REQUIRED WORK »
Each line that follows should be printed again exactly as it stands.

DATA SECTION »
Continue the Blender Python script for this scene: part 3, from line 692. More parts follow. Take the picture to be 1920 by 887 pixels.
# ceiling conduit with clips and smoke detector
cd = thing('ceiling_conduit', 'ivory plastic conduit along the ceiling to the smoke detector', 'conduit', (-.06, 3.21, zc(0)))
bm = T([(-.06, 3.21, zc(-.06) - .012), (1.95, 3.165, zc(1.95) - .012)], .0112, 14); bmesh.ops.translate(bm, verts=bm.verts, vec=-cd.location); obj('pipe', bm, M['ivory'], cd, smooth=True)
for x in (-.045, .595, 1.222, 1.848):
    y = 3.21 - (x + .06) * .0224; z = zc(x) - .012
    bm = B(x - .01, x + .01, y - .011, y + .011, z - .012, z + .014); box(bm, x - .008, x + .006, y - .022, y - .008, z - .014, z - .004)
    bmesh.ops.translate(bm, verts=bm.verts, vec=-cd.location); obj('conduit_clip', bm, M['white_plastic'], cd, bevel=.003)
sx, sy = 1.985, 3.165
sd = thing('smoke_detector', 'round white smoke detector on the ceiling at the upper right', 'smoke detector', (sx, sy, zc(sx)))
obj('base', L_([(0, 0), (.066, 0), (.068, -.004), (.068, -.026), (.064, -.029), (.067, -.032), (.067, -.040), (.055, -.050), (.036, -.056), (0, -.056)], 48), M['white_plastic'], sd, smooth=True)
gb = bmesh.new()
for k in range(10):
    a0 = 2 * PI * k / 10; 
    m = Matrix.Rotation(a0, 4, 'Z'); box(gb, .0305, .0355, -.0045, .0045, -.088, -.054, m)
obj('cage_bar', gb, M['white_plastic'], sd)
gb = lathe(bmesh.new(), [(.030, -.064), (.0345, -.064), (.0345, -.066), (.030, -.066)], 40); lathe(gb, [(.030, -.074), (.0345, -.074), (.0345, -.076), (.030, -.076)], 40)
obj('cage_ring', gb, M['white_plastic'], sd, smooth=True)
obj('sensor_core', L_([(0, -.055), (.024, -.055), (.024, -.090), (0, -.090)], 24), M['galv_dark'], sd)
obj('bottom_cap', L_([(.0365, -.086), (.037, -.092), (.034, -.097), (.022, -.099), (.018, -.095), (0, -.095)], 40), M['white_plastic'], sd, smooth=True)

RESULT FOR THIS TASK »
Continue the Blender Python script for this scene: part 3, from line 692. More parts follow. Take the picture to be 1920 by 887 pixels.
# ceiling conduit with clips and smoke detector
cd = thing('ceiling_conduit', 'ivory plastic conduit along the ceiling to the smoke detector', 'conduit', (-.06, 3.21, zc(0)))
bm = T([(-.06, 3.21, zc(-.06) - .012), (1.95, 3.165, zc(1.95) - .012)], .0112, 14); bmesh.ops.translate(bm, verts=bm.verts, vec=-cd.location); obj('pipe', bm, M['ivory'], cd, smooth=True)
for x in (-.045, .595, 1.222, 1.848):
    y = 3.21 - (x + .06) * .0224; z = zc(x) - .012
    bm = B(x - .01, x + .01, y - .011, y + .011, z - .012, z + .014); box(bm, x - .008, x + .006, y - .022, y - .008, z - .014, z - .004)
    bmesh.ops.translate(bm, verts=bm.verts, vec=-cd.location); obj('conduit_clip', bm, M['white_plastic'], cd, bevel=.003)
sx, sy = 1.985, 3.165
sd = thing('smoke_detector', 'round white smoke detector on the ceiling at the upper right', 'smoke detector', (sx, sy, zc(sx)))
obj('base', L_([(0, 0), (.066, 0), (.068, -.004), (.068, -.026), (.064, -.029), (.067, -.032), (.067, -.040), (.055, -.050), (.036, -.056), (0, -.056)], 48), M['white_plastic'], sd, smooth=True)
gb = bmesh.new()
for k in range(10):
    a0 = 2 * PI * k / 10; 
    m = Matrix.Rotation(a0, 4, 'Z'); box(gb, .0305, .0355, -.0045, .0045, -.088, -.054, m)
obj('cage_bar', gb, M['white_plastic'], sd)
gb = lathe(bmesh.new(), [(.030, -.064), (.0345, -.064), (.0345, -.066), (.030, -.066)], 40); lathe(gb, [(.030, -.074), (.0345, -.074), (.0345, -.076), (.030, -.076)], 40)
obj('cage_ring', gb, M['white_plastic'], sd, smooth=True)
obj('sensor_core', L_([(0, -.055), (.024, -.055), (.024, -.090), (0, -.090)], 24), M['galv_dark'], sd)
obj('bottom_cap', L_([(.0365, -.086), (.037, -.092), (.034, -.097), (.022, -.099), (.018, -.095), (0, -.095)], 40), M['white_plastic'], sd, smooth=True)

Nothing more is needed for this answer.